When he isn’t wooing women who want nothing to do with him, Matt harangues retail clerks and managers as he attempts to return shoes, luggage, designer eyewear and other ill-advised purchases that he goes from fervently desiring to deeming faulty. He’s having cash-flow problems which he attempts to remedy by offering friends and family further “investment opportunities” in a murky business scheme he’s hatching with the North Koreans. Dumped by yet another girlfriend, Matt turns from disturbed to unhinged—his rambling internal rant follows increasingly sinister misadventures punctuated by ominous gaps in which the women he encounters, spies on and stalks disappear.
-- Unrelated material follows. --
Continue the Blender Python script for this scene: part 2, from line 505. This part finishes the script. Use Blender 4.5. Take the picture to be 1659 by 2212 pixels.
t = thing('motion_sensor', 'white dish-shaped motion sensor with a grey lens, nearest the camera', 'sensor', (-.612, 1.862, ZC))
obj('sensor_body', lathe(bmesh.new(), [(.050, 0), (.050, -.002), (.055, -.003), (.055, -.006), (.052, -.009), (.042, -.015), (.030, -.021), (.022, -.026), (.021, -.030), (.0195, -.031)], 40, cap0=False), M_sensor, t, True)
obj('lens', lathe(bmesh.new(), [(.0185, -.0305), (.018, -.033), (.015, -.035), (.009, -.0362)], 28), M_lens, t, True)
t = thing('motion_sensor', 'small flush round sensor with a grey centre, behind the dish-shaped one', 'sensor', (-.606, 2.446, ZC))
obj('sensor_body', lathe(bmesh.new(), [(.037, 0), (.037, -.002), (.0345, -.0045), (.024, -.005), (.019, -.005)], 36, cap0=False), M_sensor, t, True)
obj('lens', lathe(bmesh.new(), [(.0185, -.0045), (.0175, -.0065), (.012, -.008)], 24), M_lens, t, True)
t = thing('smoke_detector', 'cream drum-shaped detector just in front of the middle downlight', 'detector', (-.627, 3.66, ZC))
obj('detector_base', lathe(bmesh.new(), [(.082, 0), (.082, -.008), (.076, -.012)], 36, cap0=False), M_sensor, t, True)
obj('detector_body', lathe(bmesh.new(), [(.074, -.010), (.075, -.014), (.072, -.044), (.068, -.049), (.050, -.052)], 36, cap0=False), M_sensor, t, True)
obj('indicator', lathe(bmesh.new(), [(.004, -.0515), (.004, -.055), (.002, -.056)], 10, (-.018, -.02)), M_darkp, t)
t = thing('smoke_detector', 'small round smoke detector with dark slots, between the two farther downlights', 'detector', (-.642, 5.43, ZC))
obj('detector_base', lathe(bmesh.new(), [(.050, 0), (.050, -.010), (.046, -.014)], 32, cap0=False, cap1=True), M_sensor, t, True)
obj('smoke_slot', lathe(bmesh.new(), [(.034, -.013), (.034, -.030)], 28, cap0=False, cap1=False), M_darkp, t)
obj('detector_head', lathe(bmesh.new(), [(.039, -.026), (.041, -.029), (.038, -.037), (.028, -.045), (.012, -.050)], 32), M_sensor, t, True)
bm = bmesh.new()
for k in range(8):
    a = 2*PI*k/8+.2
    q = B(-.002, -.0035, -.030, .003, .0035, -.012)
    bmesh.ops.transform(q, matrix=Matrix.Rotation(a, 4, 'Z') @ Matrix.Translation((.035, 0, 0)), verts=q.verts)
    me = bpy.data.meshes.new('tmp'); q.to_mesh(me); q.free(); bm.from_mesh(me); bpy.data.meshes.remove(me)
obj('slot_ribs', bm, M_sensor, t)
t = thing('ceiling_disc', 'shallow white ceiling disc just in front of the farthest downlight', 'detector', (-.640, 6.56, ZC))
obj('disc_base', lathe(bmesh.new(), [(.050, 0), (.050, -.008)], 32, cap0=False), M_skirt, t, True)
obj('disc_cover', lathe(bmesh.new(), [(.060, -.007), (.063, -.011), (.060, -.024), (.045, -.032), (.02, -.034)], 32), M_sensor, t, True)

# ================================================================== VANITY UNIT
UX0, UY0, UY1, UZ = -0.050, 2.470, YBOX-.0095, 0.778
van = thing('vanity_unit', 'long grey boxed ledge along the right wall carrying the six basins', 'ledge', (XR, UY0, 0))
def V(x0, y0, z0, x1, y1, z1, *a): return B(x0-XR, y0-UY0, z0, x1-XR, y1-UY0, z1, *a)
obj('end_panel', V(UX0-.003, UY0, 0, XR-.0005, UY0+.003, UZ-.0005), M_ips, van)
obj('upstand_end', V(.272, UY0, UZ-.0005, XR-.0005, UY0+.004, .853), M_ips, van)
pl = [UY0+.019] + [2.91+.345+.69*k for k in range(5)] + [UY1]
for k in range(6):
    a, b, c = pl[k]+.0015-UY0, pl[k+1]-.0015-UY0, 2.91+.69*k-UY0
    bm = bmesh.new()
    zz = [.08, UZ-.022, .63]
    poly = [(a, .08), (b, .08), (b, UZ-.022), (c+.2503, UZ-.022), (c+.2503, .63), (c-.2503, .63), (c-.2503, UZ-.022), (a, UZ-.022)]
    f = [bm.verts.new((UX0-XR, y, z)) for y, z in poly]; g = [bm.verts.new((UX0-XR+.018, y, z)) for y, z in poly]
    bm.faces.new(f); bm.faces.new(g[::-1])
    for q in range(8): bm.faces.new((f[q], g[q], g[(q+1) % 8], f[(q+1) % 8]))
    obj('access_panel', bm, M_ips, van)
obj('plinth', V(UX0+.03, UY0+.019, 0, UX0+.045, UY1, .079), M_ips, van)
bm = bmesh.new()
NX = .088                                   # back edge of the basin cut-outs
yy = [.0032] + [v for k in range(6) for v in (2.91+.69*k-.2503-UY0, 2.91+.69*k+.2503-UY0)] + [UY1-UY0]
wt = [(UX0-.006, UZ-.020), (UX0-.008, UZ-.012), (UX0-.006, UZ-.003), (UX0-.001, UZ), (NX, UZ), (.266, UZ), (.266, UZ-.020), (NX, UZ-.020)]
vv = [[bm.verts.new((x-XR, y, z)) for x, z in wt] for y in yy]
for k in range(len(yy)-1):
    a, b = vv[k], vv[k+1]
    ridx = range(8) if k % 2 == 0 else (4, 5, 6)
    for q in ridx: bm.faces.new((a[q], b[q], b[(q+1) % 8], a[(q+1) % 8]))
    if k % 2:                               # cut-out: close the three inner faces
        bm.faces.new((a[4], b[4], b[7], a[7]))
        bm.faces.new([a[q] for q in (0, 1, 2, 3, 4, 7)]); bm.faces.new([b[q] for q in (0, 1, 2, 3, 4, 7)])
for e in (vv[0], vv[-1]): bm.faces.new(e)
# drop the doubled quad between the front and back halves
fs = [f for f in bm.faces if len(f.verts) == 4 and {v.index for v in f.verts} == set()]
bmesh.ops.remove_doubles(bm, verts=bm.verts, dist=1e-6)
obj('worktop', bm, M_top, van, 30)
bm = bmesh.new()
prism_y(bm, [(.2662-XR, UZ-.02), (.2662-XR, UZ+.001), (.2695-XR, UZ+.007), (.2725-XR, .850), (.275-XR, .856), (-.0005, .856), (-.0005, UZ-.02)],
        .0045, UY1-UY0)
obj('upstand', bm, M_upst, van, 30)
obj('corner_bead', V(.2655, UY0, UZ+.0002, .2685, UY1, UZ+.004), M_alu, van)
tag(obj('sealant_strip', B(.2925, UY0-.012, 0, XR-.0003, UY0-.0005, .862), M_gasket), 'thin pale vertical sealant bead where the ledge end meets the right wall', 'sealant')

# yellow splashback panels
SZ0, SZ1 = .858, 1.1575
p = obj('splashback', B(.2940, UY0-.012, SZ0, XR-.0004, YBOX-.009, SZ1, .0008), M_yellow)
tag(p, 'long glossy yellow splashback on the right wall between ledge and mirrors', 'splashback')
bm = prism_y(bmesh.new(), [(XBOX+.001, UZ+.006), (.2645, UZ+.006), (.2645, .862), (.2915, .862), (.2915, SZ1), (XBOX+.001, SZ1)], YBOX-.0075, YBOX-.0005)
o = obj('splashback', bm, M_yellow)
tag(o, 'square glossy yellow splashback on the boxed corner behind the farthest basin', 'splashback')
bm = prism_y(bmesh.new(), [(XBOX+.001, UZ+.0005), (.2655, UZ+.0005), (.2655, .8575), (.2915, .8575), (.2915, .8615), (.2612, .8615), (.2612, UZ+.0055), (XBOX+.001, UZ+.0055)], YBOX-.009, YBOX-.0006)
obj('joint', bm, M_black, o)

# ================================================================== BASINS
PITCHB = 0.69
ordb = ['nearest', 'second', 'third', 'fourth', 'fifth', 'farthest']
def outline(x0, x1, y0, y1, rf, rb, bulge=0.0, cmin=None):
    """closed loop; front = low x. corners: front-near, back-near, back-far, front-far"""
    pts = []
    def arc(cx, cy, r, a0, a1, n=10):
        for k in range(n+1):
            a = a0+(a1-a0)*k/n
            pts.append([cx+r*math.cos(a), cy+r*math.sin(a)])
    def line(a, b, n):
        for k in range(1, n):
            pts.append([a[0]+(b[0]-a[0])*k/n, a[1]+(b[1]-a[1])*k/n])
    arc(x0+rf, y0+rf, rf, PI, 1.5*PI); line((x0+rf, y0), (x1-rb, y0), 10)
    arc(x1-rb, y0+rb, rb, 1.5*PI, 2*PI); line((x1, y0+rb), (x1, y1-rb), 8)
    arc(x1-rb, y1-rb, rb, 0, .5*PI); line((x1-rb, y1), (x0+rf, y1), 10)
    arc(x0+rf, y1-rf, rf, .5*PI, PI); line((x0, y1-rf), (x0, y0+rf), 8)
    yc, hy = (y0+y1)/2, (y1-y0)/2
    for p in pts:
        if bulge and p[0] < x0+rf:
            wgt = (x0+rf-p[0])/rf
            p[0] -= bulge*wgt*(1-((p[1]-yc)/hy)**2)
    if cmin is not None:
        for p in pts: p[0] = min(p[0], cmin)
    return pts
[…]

Consumed with ire with others’ excess and jealousy over their seemingly endless credit, while he, broke and bashed-up by violent incidents that are never fully elucidated is forced to cadge free meals from the friends and associates he compulsively mistreats and to steal cheap wine, he spirals downward into a paranoid, self-destructive loop. His narrative becomes elliptical and contradictory, rife with nonsensical digressions and digressions within digressions, usually on his purchase history and feelings on design, style and the lack of integrity in name-brand products. Very little happens, although there is a sort of progress to his decay. An image, contradictory to his deluded self-image and fantasy-life, begins to emerge from glimpses of his reflection and others’ shock and disgust at his increasingly bruised and scratched face, his wonky glasses and disheveled demeanor. Meant to be a satire, what little humor there is in his absurd turns of mind and in the juxtaposition of his delusional rants and pathetic reality soon wears thin, with little support from the weak plot and meandering language. But are Matt’s murderous thoughts just thoughts?
For readers with a high enough threshold for meandering diatribes to make it to the end, answers to certain questions—e.g., what’s actually going on with Matt? will he ever manage to escape to North Korea?—aren’t much of a reward, given the larger question posed by a lack of story, entertainment or meaning: Who cares?